Inspired, even rejuvenated by this manly braggadoccio, he waxes grizzled for the benefit of the peanut gallery, with helpful skee-balling tips for the skeeballerati, takes a pit stop by the bingo hall, and then commences to keyboard episode 11 from the well-beloved (but well-nigh-forgot) boy’s juvelilia Guy Sterling, Skee-Ball Champion, originally serialized in Happy Boy magazine in the late 1940s.

Astonishingly, I was able to locate, via a subscription-only sports memorabilia auction site (to which I was able to trade dot-com stock-options for membership a couple years ago), an image of “Guy Sterling” supporting character (and actual professional skee-baller) “Spats” Murphy’s rookie card!

Sadly, no detail was provided on this licensing and crossover pioneer – I trust that New Jersey’s finest will dig up the requisite detail. Inquiring minds want to know!

UPDATE: Since we went to press, Mr. Goldstein has declared it to be Skee Ball Week chez The Illuminated Donkey, and added Episode 12 of the Guy Sterling saga. No word yet on the Skee Ball Week Theme Song.
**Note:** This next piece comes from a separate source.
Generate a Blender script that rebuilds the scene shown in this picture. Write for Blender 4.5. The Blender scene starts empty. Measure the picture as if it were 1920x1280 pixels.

Episode 12 sheds light on the troubled character of “Spats” Murphy, seen here in a rare rookie tobacco card. History records his astounding reign over the early league days of pro Skee-Ball, and officially, when he retired in 1921 it was due to health concerns. However, in an astounding act of courage, the author of the Happy Boy Guy Sterling serial took on the dirty secret of pro skee ball: gambling. In point of fact, they claim directly that Murphy threw the championship that fateful year.

Finally, I was mistaken above when I referred to the serial as having been originally serialzed in the late 1940’s. Of course (silly me), it was originally serialized in the late 1930’s.